Sur le référendum, que pensez-vous de l’arrêt de la Cour sur le recours des opposants contre l’ordonnance du Président Alpha Condé ?

Je ne souhaiterais pas analyser ou commenter une décision de justice ou un arrêt de la Cour constitutionnelle. C’est un arrêt qui s’impose à tous, je ne souhaiterais donc pas le commenter.

Alors quel est votre avis sur l’ordonnance qui a fixé  les modalités de ce référendum… ?
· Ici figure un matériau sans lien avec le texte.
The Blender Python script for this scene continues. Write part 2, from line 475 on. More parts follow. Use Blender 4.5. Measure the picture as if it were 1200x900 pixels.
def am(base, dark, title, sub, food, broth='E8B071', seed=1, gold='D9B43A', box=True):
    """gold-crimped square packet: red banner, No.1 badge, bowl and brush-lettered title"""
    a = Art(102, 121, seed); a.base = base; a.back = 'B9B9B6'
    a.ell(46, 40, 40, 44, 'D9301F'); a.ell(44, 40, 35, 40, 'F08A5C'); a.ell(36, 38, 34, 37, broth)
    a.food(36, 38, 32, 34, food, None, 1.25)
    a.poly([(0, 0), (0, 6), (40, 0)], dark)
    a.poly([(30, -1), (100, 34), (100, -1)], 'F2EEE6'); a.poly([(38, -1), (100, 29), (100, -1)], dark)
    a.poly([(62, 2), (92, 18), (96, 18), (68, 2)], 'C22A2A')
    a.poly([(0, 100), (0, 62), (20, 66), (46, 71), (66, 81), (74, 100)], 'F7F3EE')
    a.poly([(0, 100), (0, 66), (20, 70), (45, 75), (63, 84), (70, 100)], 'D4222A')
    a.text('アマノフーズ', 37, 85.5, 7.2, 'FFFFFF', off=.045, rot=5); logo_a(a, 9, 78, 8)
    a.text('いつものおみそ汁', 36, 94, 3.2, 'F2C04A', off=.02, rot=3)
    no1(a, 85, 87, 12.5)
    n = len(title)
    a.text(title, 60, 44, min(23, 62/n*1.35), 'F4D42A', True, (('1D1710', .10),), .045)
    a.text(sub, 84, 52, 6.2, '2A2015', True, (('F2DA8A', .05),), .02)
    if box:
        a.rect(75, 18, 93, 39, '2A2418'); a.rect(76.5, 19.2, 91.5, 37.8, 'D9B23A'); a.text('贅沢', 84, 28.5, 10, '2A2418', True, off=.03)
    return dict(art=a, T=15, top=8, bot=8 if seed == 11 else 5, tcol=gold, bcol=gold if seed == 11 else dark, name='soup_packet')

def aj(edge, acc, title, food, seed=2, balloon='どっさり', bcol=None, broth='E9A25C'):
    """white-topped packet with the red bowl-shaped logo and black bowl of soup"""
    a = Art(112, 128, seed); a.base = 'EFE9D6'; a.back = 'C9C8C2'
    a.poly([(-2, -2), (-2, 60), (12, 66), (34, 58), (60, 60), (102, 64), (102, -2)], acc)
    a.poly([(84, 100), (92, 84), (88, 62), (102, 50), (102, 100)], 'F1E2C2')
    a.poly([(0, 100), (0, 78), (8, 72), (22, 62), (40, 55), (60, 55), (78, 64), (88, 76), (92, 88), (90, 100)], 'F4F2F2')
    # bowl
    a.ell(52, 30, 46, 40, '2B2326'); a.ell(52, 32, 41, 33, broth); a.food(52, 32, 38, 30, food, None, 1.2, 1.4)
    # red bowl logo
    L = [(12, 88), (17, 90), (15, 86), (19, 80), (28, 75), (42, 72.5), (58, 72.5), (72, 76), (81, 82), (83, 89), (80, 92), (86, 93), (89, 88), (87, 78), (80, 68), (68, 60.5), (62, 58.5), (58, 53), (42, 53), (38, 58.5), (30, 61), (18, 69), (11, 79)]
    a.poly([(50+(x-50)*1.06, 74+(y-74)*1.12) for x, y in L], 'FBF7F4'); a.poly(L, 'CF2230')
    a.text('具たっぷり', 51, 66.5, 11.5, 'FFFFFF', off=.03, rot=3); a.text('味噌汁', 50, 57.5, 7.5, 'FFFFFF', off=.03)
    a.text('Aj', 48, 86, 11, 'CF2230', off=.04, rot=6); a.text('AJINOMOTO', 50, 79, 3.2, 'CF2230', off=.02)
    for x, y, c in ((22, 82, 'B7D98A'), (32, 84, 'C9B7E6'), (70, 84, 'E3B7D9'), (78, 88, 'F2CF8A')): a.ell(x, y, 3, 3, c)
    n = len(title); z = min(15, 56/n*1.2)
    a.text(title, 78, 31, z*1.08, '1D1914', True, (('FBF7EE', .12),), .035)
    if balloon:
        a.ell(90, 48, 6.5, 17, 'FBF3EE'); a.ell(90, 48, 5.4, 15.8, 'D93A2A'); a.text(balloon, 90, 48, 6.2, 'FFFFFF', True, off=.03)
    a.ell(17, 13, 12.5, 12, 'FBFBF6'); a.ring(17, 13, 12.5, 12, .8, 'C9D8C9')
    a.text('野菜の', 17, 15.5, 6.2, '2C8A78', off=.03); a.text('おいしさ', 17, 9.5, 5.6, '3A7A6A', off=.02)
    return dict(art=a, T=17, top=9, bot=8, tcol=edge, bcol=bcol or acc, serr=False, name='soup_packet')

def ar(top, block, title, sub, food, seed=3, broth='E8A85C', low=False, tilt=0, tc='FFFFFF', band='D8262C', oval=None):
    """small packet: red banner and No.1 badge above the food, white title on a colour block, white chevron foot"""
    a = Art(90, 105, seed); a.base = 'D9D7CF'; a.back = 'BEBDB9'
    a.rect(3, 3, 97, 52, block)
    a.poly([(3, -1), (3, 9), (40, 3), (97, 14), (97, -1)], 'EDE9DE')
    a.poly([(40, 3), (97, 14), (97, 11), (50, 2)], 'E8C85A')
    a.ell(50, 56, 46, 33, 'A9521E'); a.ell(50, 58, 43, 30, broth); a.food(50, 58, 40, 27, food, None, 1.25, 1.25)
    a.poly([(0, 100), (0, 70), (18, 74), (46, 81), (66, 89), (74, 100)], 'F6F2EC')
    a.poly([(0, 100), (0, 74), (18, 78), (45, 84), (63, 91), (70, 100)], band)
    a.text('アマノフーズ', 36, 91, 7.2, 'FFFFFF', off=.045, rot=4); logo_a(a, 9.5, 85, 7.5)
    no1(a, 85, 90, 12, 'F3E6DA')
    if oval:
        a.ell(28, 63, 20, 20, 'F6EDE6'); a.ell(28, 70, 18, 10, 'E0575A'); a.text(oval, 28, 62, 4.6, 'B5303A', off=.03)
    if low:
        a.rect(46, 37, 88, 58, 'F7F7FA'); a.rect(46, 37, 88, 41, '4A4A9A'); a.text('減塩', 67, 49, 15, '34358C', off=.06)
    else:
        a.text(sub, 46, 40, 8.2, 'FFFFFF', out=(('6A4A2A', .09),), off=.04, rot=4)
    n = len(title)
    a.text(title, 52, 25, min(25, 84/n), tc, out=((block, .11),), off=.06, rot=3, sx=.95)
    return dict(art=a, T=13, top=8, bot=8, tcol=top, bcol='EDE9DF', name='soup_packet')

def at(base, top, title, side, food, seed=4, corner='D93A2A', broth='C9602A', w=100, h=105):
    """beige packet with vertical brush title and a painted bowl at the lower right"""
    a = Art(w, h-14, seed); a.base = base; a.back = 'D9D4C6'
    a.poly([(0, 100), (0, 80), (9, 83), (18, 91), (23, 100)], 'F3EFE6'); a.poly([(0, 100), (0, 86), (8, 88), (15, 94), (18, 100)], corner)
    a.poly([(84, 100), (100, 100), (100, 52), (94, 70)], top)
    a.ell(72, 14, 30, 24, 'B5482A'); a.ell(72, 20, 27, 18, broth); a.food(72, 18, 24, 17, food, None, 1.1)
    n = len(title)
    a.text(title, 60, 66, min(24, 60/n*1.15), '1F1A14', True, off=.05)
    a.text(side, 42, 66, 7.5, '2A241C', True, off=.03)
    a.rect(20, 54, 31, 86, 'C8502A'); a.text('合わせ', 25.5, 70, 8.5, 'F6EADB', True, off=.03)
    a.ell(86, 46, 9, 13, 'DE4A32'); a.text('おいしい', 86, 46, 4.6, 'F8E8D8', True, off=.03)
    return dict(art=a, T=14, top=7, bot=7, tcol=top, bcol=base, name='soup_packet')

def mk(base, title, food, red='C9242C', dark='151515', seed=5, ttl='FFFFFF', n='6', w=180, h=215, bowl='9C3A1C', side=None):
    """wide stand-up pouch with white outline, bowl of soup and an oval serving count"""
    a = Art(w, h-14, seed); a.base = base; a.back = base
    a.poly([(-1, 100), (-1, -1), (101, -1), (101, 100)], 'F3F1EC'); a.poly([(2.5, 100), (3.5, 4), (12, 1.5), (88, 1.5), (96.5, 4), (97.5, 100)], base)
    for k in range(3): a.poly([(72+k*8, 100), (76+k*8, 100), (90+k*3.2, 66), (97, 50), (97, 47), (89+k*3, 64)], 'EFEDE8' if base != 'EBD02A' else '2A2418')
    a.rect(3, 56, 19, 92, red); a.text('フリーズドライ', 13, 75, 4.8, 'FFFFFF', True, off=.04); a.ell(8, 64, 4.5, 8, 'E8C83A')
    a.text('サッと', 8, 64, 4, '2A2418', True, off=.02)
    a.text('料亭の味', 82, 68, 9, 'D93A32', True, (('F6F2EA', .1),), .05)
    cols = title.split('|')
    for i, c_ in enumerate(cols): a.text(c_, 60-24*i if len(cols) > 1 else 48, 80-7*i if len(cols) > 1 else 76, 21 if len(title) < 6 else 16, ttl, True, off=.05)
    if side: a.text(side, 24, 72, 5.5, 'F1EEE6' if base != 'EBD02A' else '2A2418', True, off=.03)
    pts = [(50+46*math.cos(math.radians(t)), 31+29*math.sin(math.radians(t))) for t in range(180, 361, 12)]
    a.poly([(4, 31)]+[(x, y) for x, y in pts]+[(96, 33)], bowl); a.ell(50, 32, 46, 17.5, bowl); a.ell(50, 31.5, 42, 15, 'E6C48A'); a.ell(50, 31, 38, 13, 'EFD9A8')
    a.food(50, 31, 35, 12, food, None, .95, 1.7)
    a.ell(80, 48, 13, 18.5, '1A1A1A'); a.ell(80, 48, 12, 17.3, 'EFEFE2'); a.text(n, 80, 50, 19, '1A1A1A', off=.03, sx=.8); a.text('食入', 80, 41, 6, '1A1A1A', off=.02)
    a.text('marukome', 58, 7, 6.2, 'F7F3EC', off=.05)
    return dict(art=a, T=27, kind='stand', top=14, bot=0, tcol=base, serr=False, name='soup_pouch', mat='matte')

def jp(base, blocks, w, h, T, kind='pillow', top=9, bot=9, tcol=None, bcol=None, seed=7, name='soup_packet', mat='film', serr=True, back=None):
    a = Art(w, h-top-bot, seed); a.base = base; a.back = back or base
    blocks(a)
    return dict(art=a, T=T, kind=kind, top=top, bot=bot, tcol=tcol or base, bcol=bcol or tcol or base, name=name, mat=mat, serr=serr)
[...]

De mon point de vue, l’ordonnance portant sur les dispositions relatives au référendum vient combler un vide juridique. Le référendum est certes prévu par la Constitution et prévu par le Code électoral, mais les deux textes ne donnent aucun encadrement. Donc, il y a un vide juridique qui existait. Et, dans les limites de temps prévues par la loi d’habilitation votée par l’Assemblée nationale lors de sa dernière session, une ordonnance peut règlementer une matière. Pourvu que cette matière ne tombe pas dans les domaines régis par les 20 lois organiques prévues par la Constitution. L’article 83 de la Constitution précise que l’Assemblée ne peut habiliter le Président à prendre des mesures par voie d’ordonnance des matières qui relèvent du domaine de la loi organique. Toute la question est de savoir si l’ordonnance est intervenue dans un domaine régi par une loi organique. Vu qu’il y avait un vide juridique, on ne peut pas faire un raisonnement par analogie pour déduire que le référendum devrait être obligatoirement régi par une loi organique. Il faut préciser que toutes les fois qu’il est question d’un renvoi vers une loi organique, la Constitution précise. Mais sur ce cas précis, la Constitution n’a rien prévu. Et comme on le dit, là où la loi ne dispose pas, on ne peut pas disposer là.